Danflor Development asserts that the record shows, among other things, that Aughenbaugh knew that Island Brook Subdivision was highly restricted, that she was given copies of the declaration of restrictive covenants stating that she was prohibited from operating a business out of her home, and that her warranty deed referenced the restrictive covenants. Therefore, Danflor Development argues that Aughenbaugh failed to prove that her reliance was justified because the content of the restrictive covenants was readily available to her and she chose not to avail herself of this knowledge to her detriment.

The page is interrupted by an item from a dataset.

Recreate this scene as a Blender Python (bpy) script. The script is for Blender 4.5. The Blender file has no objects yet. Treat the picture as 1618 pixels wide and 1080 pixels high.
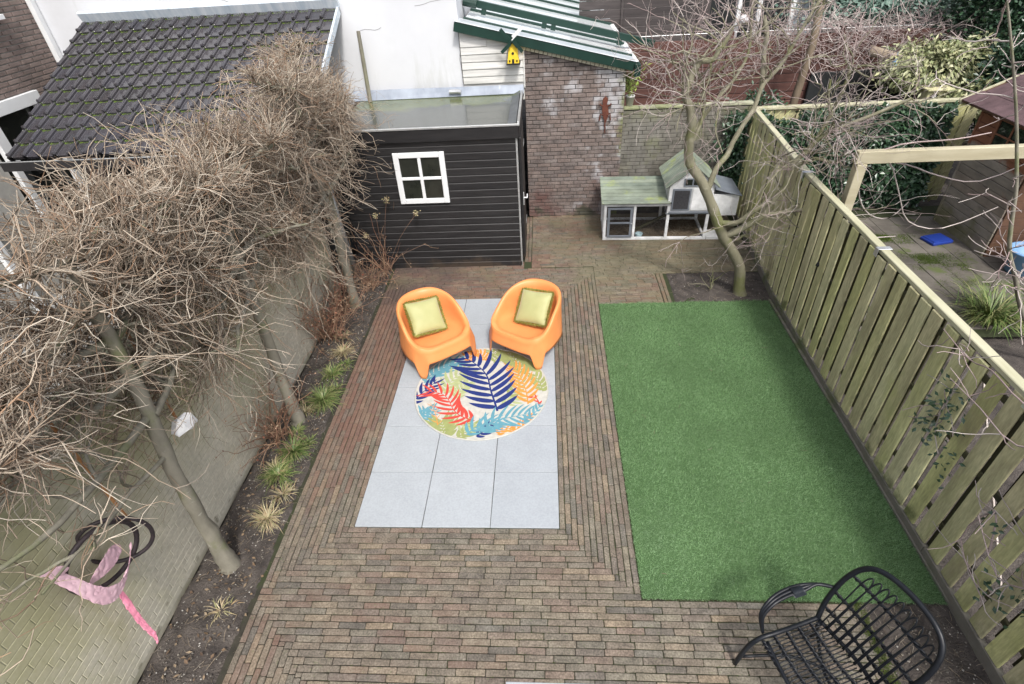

The trial court found that there was sufficient evidence from which a jury could infer that Aughenbaugh's reliance was justified. We conclude that this was a proper ruling. Whether or not Aughenbaugh was justified in her reliance upon such conduct was a question of fact properly addressed by the jury. See AM. JUR. 2D Fraud and Deceit § 502 (2001) ("Particular issues that are considered questions of fact include the existence of . . . reasonable or justifiable reliance.") Moreover, the salient question in this case was not whether the activity engaged in by Aughenbaugh was an activity prohibited by the declaration of restrictions, but whether Danflor Development, through the conduct of its owners/members, indicated that such activity would be allowed despite any restrictions that might otherwise apply. We believe Aughenbaugh's previously referenced testimony regarding the actions of Atchley and Wilkinson during construction constituted evidence from which a jury could reasonably conclude that Aughenbaugh justifiably relied upon such conduct in her determination that she would not be prohibited from operating her business from her new home. Accordingly, we find no merit in Danflor Development's argument that the trial court erred in failing to grant its motion for directed verdict.
IV. Conclusion
For the reasons stated herein, the judgment of the trial court is affirmed in part and reversed in part, and this cause is remanded for further action consistent with our decision herein. Costs of appeal are assessed to Janice Aughenbaugh, Lori Atchley, Frank Wilkinson, and Danflor Development, LLC, equally.